Additionally, PyTorch and JAX take completely different strategies for allocating arrays into a GPU. PyTorch expects that the users will explicitly allocate an array via array.to(device) or array.cuda() where, by default, the array would be created on CPU. In contrast, JAX implicitly allocates any array into a GPU if a GPU happens to be available. In principle this is not a huge problem for CoLA, as any LinearOperator would state that it is in the device of the parameters / arrays that originated it. However, the situation becomes more involved when we combine LinearOperators that might not be in the same device. For example, imagine that you have D = cola.ops.Diagonal(torch.ones(N).cuda()), L = cola.ops.Tridiagonal(torch.ones(N-1), torch.ones(N), torch.ones(N-1)) and that you want to combine both as A = 3 * D + L. This would not through any error, but as soon as you do A @ v you would get a device allocation mismatch. Fortunately, in CoLA we can easily circumvent this issue by using A.to(device) as that would pass each of the paramters of the LinearOperator, namely the 3 and the four ones arrays into the device of our choice.

Iterative algorithms

Algorithm’s parameters and defaults

CoLA has several iterative algorithms like CG, GMRES, Lanczos, Arnoldi, LOBPCG or SLQ. This means that each algorithm has its own set of parameters which might not have the same interpretation for each of them. For example, in the context of CG, the tolerance parameter tol is about how small the residual of the linear system is, \(||A x_t - b||\). However, in GMRES, tol refers to the tolerance used as stopping criteria used in the inner call to Arnoldi and therefore, in that context, tol indicates how good is the Arnoldi decomposition of the operator. It is thus important to read the algorithms API to understand the relevance of each parameter.

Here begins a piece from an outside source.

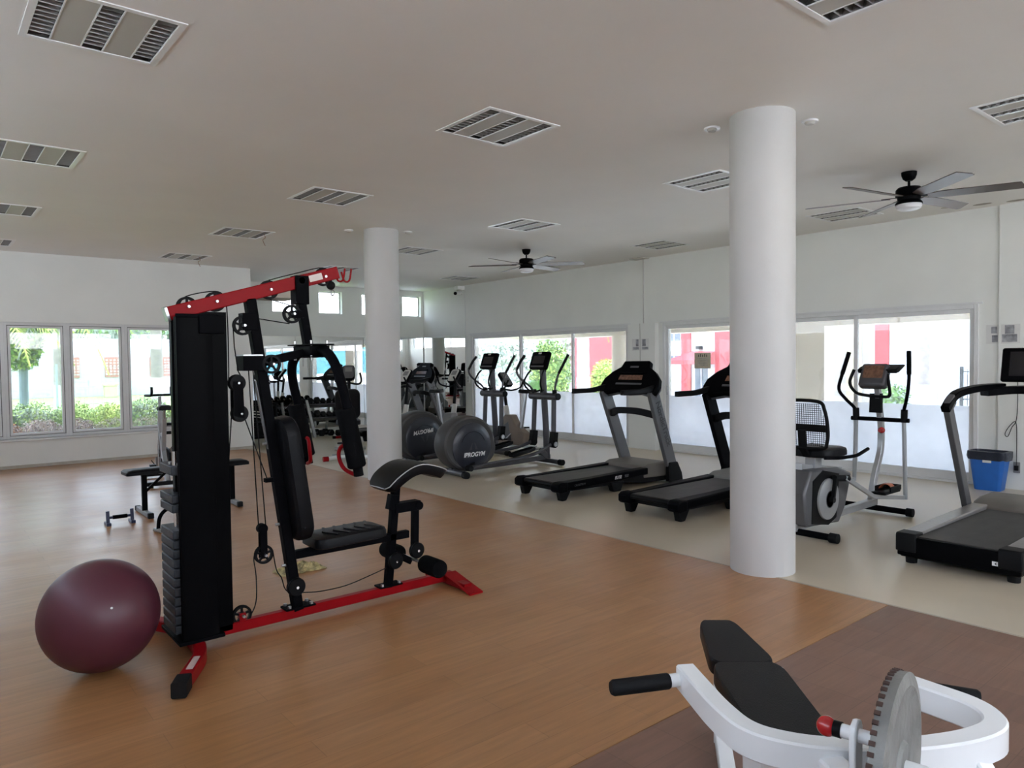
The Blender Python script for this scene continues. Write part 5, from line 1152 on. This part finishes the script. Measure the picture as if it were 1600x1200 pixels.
# ---- plants
def leafmat(name, col, var=.45): 
    m = mat(name, col, .6, nz=var, scale=7); return m
def leafcloud(m, c, rad, n, size, rnd, shell=.75):
    c = V(c)
    for _ in range(n):
        u = V((rnd.gauss(0, 1), rnd.gauss(0, 1), rnd.gauss(0, 1))).normalized(); k = shell + (1.05 - shell) * rnd.random()
        p = c + V((u.x * rad[0], u.y * rad[1], u.z * rad[2])) * k
        if p.z < .02: p.z = .02 + rnd.random() * .1
        a = V((rnd.gauss(0, 1), rnd.gauss(0, 1), rnd.gauss(0, 1))).normalized(); b = a.cross(u + V((.01, .02, .03))).normalized(); s_ = size * (.6 + .8 * rnd.random())
        m.add([p - a * s_, p + b * s_ * .45, p + a * s_, p - b * s_ * .45], [(0, 1, 2, 3)])
    return m
def bush(label, loc, blobs, cols, n, size, cat='bush', group=None, trunk=None, core=True):
    rnd = random.Random(hash(label) % 1000 if False else len(label) * 31 + int(loc[0] * 10)); t = thing('garden_' + cat, label, cat, loc, group=group)
    if trunk: part('trunk', MB().tube([(0, 0, 0), (.02, 0, trunk[0])], trunk[1], 10), trunk[2], t)
    for i, cm_ in enumerate(cols):
        m = MB()
        for (c, r) in blobs: leafcloud(m, c, r, n // len(cols) // len(blobs), size, rnd)
        o = part('foliage', m, cm_, t); o['kind'] = 'stuff'
    if core:
        m = MB()
        for (c, r) in blobs: m.ball(c, 1, 14, 9, sc=tuple(a * .74 for a in r))
        part('inner_growth', m, cols[0], t)
    return t
G1 = leafmat('leaf_green', (.13, .25, .05)); G2 = leafmat('leaf_light_green', (.30, .42, .08)); G3 = leafmat('leaf_grey_green', (.20, .26, .17)); G4 = leafmat('leaf_yellow_green', (.42, .50, .07)); G5 = leafmat('leaf_rust', (.75, .28, .10)); G6 = leafmat('leaf_pinkish', (.52, .38, .32)); G8 = leafmat('leaf_pale', (.50, .55, .46)); G7 = leafmat('leaf_dark', (.05, .12, .03))
bush('tall rounded topiary bush seen behind the nearer elliptical console', (15, 16.3, 0), [((0, 0, 1.15), (.62, .62, 1.15))], [G1, G2], 5200, .05, group='clipped topiary bushes')
bush('smaller rounded topiary bush seen left of the lettered treadmill console', (17, 15.85, 0), [((0, 0, .95), (.48, .48, .66))], [G2, G4], 3200, .045, trunk=(.6, .07, RENB), group='clipped topiary bushes')
bush('low yellowish shrubs left of the column seen through the first door', (19.5, 18.2, 0), [((0, 0, .4), (.3, .9, .45))], [G4, G1], 800, .06)
bush('low hedge with white planter behind the seated elliptical handlebars', (17, 7.15, 0), [((0, 0, .55), (.3, .45, .50)), ((0, .5, .5), (.3, .35, .4))], [G1, G3], 1800, .05)
bush('green shrub growing behind the dark iron railing', (17.8, 5.2, 0), [((0, 0, 1.1), (.3, .4, .7))], [G1, G2], 900, .05)
bush('wide pale tree crown behind the first sliding door', (26, 29, 0), [((0, 0, 2.0), (1.5, 3.2, 1.8)), ((0, 3.5, 1.5), (1.2, 2, 1.4))], [G8, G3], 2600, .15, cat='tree', core=False, trunk=(2, .15, RENB))
t = thing('leafy_plant', 'large bright green leaf plant between the elliptical trainers outside the door', 'plant', (12.2, 13.75, 0), world=True)
LG = mat('big_leaf', (.10, .33, .04), .45, nz=.15, scale=5); part('pot', MB().lathe([(.12, -.02), (.17, .3), (.15, .3), (.12, .1)], (12.2, 13.75, 0), n=24), RENW, t)
for k, (a, L) in enumerate(((2.2, .55), (3.6, .5), (.4, .5), (5.2, .45), (1.3, .5))):
    d = V((math.cos(a), math.sin(a), 0)); m = MB(); n = 8; side = V((-d.y, d.x, 0)); base = V((12.2, 13.75, .62))
    vs = []
    for i in range(n + 1):
        u = i / n; c = base + d * L * u + V((0, 0, .45 * math.sin(u * 2.0))); w_ = .13 * math.sin(PI * min(1, u * .95 + .05)) ; vs += [c - side * w_ + V((0, 0, .03)), c, c + side * w_ + V((0, 0, .03))]
    m.add(vs, [f for i in range(n) for f in ((3 * i, 3 * i + 1, 3 * i + 4, 3 * i + 3), (3 * i + 1, 3 * i + 2, 3 * i + 5, 3 * i + 4))]); part('leaf', m, LG, t)
    part('stem', MB().tube([(12.2, 13.75, .2), tuple(base)], .012, 6), LG, t) if k == 0 else None
# palms
BARK = mat('palm_bark', (.32, .28, .25), .85, nz=.2, scale=9, bump=.4, bscale=30); WPA = mat('white_painted_bark', (.70, .70, .68), .8, nz=.05)
def palm(label, x, y, r, hgt, wz, nf=14, L=2.2, fm=(G1, G3), group='palm trees in the garden', dz=-.03):
    t = thing('palm_tree', label, 'palm tree', (x, y, dz), group=group); rnd = random.Random(int(x * 7 + y))
    m = MB(); n = 14; pts = [(0, 0, wz + (hgt - wz) * k / n) for k in range(n + 1)]
    m.tube(pts, r, 16, scales=[1 + .06 * (k % 2) - .15 * k / n for k in range(n + 1)]); part('trunk', m, BARK, t)
    if wz > .01: part('painted_base', MB().tube([(0, 0, 0), (0, 0, wz)], r * 1.08, 16), WPA, t)
    for k in range(nf):
        a = 2 * PI * k / nf + rnd.random() * .4; el = .9 - 1.3 * rnd.random(); d = V((math.cos(a), math.sin(a), 0)); m = MB(); N = 12; prev = None
        sp_pts = []
        for i in range(N + 1):
            u = i / N; sp_pts.append(V((0, 0, hgt)) + d * L * (u - .12 * u * u) + V((0, 0, L * (el * u * .6 - .75 * u * u))))
        m.tube(sp_pts, .018, 5)
        for i in range(1, N + 1):
            for q in (0, .5):
                c = sp_pts[i - 1].lerp(sp_pts[i], q + .25); tg = (sp_pts[i] - sp_pts[i - 1]).normalized(); sd_ = tg.cross(V((0, 0, 1))).normalized(); ll = L * .24 * math.sin(PI * min(1, .15 + i / N * .8))
                for s in (-1, 1):
                    e = c + (sd_ * s * .75 + tg * .5 + V((0, 0, -.5))).normalized() * ll; m.add([c - tg * .022, c + tg * .022, e], [(0, 1, 2)])
        part('frond', m, fm[k % 2], t)
    return t
palm('palm tree with white painted trunk right of the second window mullion', 5.74, 24, .17, 4.2, 1.25, nf=12, L=2.2)
palm('palm tree with white painted trunk seen in the second window pane from the left', 3.75, 28, .20, 3.6, 1.0, nf=12, L=2.3, fm=(G4, G3))
palm('low palm with yellowish fronds at the top left of the left window', 1.35, 19, .10, 2.9, 0, nf=13, L=1.7, fm=(G4, G2))
palm('palm with dark drooping fronds above the second window pane', 2.72, 19.5, .12, 3.4, 0.0, nf=10, L=1.7, fm=(G3, G2))
palm('palm tree with white painted base before the red building', 19, 18.85, .23, 4.4, 1.0, nf=12, L=2.4)
palm('palm outside right whose frond tips hang into the last door panel', 19.5, 7.4, .15, 4.6, .9, nf=14, L=2.6, fm=(G2, G3))
bush('small leafy tree with bluish trunk in the left window', (1.93, 20, 0), [((0, 0, 2.25), (.42, .4, .75))], [G1, G2], 1800, .07, cat='tree', trunk=(1.7, .09, mat('bluish_bark', (.20, .26, .30), .8, nz=.2)))
rr = random.Random(3)
hd_ = [(1.05, 16.9, .85, .45, G3, 'grey green hedge bush left, under the small tree'), (1.75, 17.1, .88, .5, G3, 'grey green hedge bush behind the orange shrub'), (2.5, 17.2, .85, .45, G2, 'light green hedge bush left of the window mullion'), (3.05, 16.6, .82, .35, G4, 'bright yellow green bush right of the second mullion'), (3.9, 17.2, .88, .5, G3, 'grey twiggy bush in the third window pane'), (4.7, 17.0, .85, .45, G4, 'bright bush at the right end of the hedge'), (.2, 16.9, .85, .5, G3, 'hedge bush at the left edge of the window'), (5.5, 17.0, .9, .5, G2, 'hedge bush beyond the gym tower')]
for x, y, hh, r_, mm_, l in hd_: bush(l, (x, y, 0), [((0, 0, hh * .5), (r_, .42, hh * .52))], [mm_, G2], 3400, .027, group='garden hedge bushes')
fr = [(1.15, 15.6, .62, .36, G5, 'orange leaved shrub at the bottom of the left window pane'), (1.75, 15.6, .62, .38, G6, 'pinkish shrub right of the orange one'), (2.35, 15.6, .60, .36, G6, 'second pinkish shrub beside the window mullion'), (2.95, 15.6, .58, .36, G4, 'yellow green low shrub in the third pane'), (3.55, 15.6, .58, .36, G2, 'pale green low shrub in the third pane'), (4.15, 15.6, .58, .36, G2, 'pale green low shrub in the fourth pane'), (.5, 15.6, .6, .36, G5, 'orange shrub at the picture left edge')]
for x, y, hh, r_, mm_, l in fr: bush(l, (x, y, 0), [((0, 0, hh * .5), (r_, .36, hh * .52))], [mm_, G6], 3200, .024, group='low garden shrubs')
# garden wall with lattice brick openings
t = thing('garden_wall', 'long white garden wall with brick lattice openings behind the fence', 'wall', (6, 44, 0), world=True)
part('wall', MB().bb(-25, 26, 44, 44.3, -.1, 3.05), RENW, t)
for (a, b) in ((6.25, 6.75), (7.93, 8.67), (10.15, 11.2), (4.1, 4.42), (1.6, 2.3)):
    f = part('brick_opening', MB().bb(a, b, 43.93, 44.0, .98, 2.06), BRK, t); n = max(3, int((b - a) / .16))
    m = MB()
    for i in range(n):
        for j in range(6): m.bb(a + (b - a) * (i + .2) / n, a + (b - a) * (i + .8) / n, 43.90, 43.94, 1.1 + j * .15, 1.19 + j * .15)
    part('lattice_holes', m, mat('pale_brick_gap', (.58, .45, .40), .9, nz=.05) if 'pale_brick_gap' not in bpy.data.materials else bpy.data.materials['pale_brick_gap'], f)
t = thing('yellow_box', 'small yellow box on the lawn by the garden wall', 'box', (7.8, 42, -.03)); part('box_body', MB().bb(-.3, .3, -.2, .2, 0, .6), mat('yellow_paint', (.55, .50, .30), .7, nz=.05), t, bev=.02); part('box_lid', MB().bb(-.36, .36, -.24, .24, .6, .72), bpy.data.materials['yellow_paint'], t)
fence('mesh_fence', 'pale wire mesh fence across the lawn before the garden wall', (-6, 27, 0), (13, 27, 0), 1.62, 150, FEN, 7, 10, pr=.006)
t = thing('pink_pillar', 'coral pink pillar outside the last window beside the gym tower', 'column', (5.05, 16.2, -.03)); part('shaft', MB().bb(-.15, .22, -.15, .15, 0, 2.8), RENR, t); part('pillar_base', MB().bb(-.2, .27, -.2, .2, 0, .12), RENR, t)
bush('dark green treetops behind the garden wall', (8, 47, 0), [((-4, 0, 3.2), (3, 1, 1.3)), ((1, 0, 3.0), (3, 1, 1.3)), ((6, 0, 3.3), (3, 1, 1.4)), ((-9, 0, 3.2), (3, 1, 1.4))], [G3, G1], 6000, .16, cat='tree', trunk=(3, .2, BARK))
struct('eave_left', MB().bb(-3, 6, 13.92, 14.7, 2.9, 3.05), RENB)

Moreover, we have selected a set of defaults for each algorithm that have shown good performance across the applications that were we have used CoLA. Yet, a good default for an algorithm in a certain application might not translate into a good default for another application. For example, when training Neural PDEs it is common to set the tolerance of CG to tol=1e-7. In contrast, when using CG to train Gaussian processes the tolerances used are on the order of tol=1 and asking for a lower tolerance does not result in any clear performance benefit.

Relative tolerances

Currently CoLA uses absolute tolerances as stopping criteria. This is not ideal as setting a small tolerance in a large problem might be an unreasonable stopping criteria to meet and therefore we are guaranteeing that the algorithm will always run its max_iters. We are on the process of changing the tolerances to a relative criteria.

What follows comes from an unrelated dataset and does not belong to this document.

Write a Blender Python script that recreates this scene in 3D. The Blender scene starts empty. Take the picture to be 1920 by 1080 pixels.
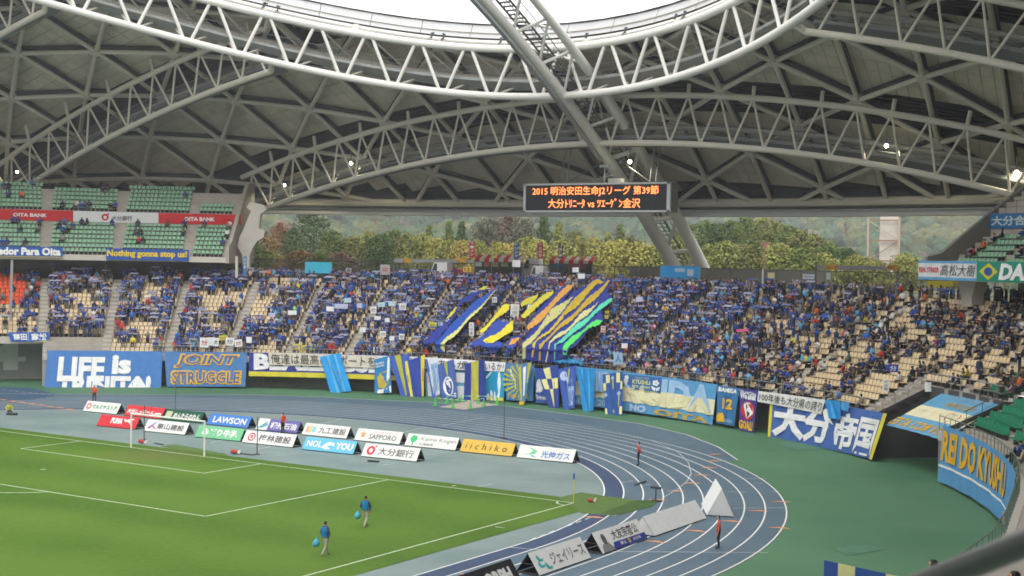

Conditioning of linear systems

The number of iterations that it takes for an iterative solver like CG or GMRES usually scales with the conditioning of the underlying matrix. This means that even for two matrices of the same size, if one has a bad condition number and the other does not, then for the former matrix the iterative solver would take many iterations to converge and just a few for the latter case.

Tracking dispatch

Right now it is not immediate know what dispatch rules or algorithms are being called on an complex operator that combines different structures at different sizes. For example, when decomposing the operator one part might call a dense solver while the remaining parts call an iterative solver. We already have a preliminary tracker that logs which dispatch rules are called but we are improving this tool.

Coming Soon

Below is a list of features that we are currently working on incorporating. #### Dtype allocation Just as we do A.to(device) to place the LinearOperator into the device of our choice, we are also currently working on having the to() method also place the LinearOperator into the dtype of our choice in order to match the behaviour that we have in PyTorch.

Changing algorithm’s defaults

Given that a good default for an algorithm in a certain application might not be a good default for another, we are planning on adding a feature to allow the user to change the defaults of certain algorithms to a different value. We are thinking of exploring something similar to matplotlib.pyplot.rc.